Обоюдная связь платонически-деперсонализированной любви и педагогических нравоучений имеет место и в советской культуре. Это взаимодействие развивается по нарастающей с 1920-х по 1950-е годы. В 1920-х годах, годы революции и эмансипации, эротическая сторона любви рационализируется и сводится с одной стороны к сексуальности, индивидуальному эротическому переживанию, а с другой — к необходимости продолжения рода, превращая эрос в социальную обязанность по отношению к советскому коллективу.
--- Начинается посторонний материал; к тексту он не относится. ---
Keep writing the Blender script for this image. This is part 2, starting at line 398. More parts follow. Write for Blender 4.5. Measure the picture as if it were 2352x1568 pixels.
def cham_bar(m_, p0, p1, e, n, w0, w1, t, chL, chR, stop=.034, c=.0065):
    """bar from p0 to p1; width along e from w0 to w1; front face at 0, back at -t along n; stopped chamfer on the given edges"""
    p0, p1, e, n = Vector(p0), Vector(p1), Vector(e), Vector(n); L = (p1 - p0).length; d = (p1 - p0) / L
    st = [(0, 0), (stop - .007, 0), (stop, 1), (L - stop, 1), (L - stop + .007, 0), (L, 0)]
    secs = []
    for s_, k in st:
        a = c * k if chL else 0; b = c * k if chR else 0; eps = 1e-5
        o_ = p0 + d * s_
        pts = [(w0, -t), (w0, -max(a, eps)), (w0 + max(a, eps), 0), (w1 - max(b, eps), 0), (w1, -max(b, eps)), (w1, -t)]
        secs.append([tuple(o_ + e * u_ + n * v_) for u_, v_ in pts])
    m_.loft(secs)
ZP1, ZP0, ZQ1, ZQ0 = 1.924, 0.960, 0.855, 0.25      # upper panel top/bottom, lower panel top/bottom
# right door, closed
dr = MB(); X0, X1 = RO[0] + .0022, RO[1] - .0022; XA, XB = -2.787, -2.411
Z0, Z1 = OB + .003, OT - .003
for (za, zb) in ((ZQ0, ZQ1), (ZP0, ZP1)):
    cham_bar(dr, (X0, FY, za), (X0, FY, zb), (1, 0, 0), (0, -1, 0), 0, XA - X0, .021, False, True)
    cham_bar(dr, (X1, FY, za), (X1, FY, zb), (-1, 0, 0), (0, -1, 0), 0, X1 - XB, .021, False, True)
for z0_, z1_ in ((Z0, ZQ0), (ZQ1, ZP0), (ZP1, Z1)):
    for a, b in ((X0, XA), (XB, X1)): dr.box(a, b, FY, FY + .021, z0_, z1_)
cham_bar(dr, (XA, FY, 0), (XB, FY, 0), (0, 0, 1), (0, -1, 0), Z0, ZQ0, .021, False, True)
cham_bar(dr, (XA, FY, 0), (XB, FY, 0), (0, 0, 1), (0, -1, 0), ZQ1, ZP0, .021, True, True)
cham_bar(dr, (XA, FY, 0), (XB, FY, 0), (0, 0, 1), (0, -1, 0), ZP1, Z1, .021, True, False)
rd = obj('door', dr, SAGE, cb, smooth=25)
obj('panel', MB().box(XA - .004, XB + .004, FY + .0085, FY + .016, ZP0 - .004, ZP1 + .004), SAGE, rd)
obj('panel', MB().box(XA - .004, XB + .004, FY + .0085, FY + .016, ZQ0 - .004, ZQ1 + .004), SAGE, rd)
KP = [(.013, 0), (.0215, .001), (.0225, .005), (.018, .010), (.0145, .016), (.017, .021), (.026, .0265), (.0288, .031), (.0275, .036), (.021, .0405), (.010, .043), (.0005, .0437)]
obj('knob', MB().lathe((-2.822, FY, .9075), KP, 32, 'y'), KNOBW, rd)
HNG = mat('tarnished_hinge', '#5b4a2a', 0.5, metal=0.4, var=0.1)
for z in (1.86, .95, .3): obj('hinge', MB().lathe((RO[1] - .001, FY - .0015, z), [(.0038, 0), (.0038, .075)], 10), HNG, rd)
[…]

При такой биологизации любовных взаимоотношений все семиотические и коммуникативные аспекты любовного сюжета уступают место метафизической гражданственности[8]. По мере того как в 1930-х годах советская политическая система все более консолидируется, акцент в любовных сюжетах смещается в сторону политики и институционализации, что делает престижным институт брака и семьи. В отличие от сюжетов XIX века happy end советских любовных нарративов обозначается финальной свадьбой героев. При этом речь в таких счастливых сюжетах не идет о сознательной и интимной связи двух влюбленных, совместно противостоящих воздействию внешних обстоятельств. Напротив, именно общество, символически представленное и персонифицированное политическими, идеологическими и социальными авторитетами, делает возможной любовную связь и совместную жизнь двух людей. Советская любовь элиминирует классическое противоречие эротической любви и обязанности повиновения, ей неизвестен Эдипов конфликт и грехопадение. Одновременно влюбленные герои инфантилизуются и лишаются сексуальности. Эта тенденция особенно отчетливо проявляется в визуальном искусстве и дает о себе знать как в фильмах, так и в живописи. Если поведение героев в советских комедиях можно назвать детским — они лишены сексуальности, то в живописи сходный эффект достигается смешением гендерной принадлежности, когда мужские герои наделяются женскими признаками, а женские героини — мужскими атрибутами. Наглядным примером могут служить изображения странных андрогинных существ в живописи Самохвалова.
8
См.: Naiman E. Sex in Public: The Incarnation of the Early Soviet Ideology. Princeton, 1997; Günther H. Der sozialistische Übermensch: Gor’ki und der sowjetische Heldenmythos. Stuttgart; Weimar, 1993.